Fabrication of high-performance SnSe2 thermoelectric thin films with preferred crystallographic orientation

Abstract

SnSe2 has been of great interest as the n-type semiconductor exhibits high thermoelectric (TE) performance. Because material's thermoelectric properties are highly anisotropic, controlling the crystallographic orientation in the microstructure is one of the key factors for enhancing the TE performance. However, reports of SnSe2 with preferred crystallographic orientation have been limited due to the difficulty in fabrication. As a solution for this challenge, in this study, we report solution-processed fabrication of textured SnSe2 thin films.

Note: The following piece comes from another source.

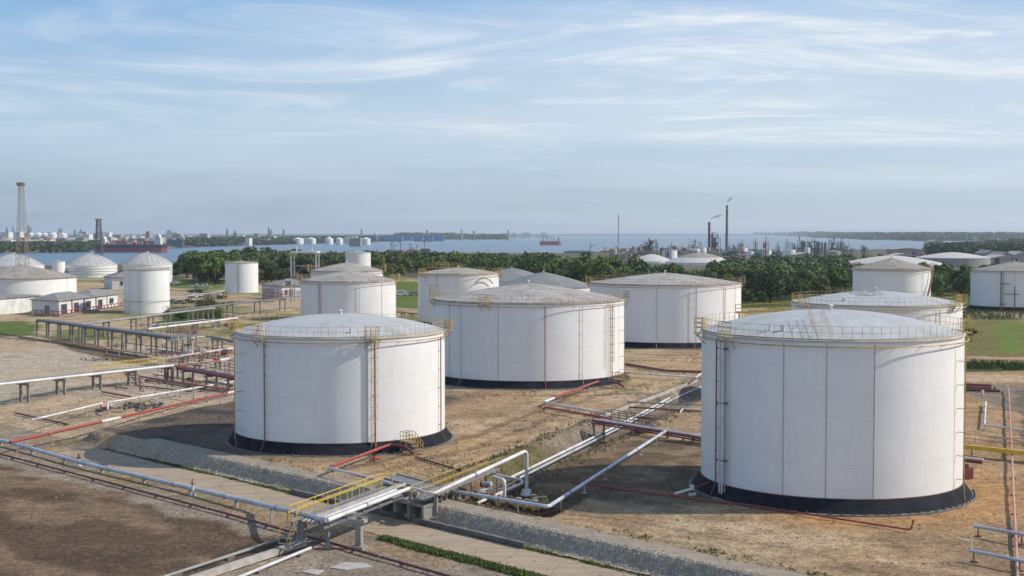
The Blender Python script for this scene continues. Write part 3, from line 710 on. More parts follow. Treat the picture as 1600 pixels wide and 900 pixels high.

Following heat treatment optimization, the thin films possessed exceptionally strong crystallographic orientation order in the a–b plane, as demonstrated with x-ray diffraction analyses. Moreover, controlled defect formation through processing conditions realizes high electron concentrations of an order of ∼1020 cm−3. In particular, we demonstrate that the microstructure of the SnSe2 thin films determined their electronic transport properties, where the electron mobility increases with stronger crystallographic orientation. Finally, the thin film with the optimal structure exhibits the enhanced thermoelectric power factor of 3.69 μW cm−1 K−2. Our findings will offer a way to enhance the thermoelectric and electronic properties of highly anisotropic materials.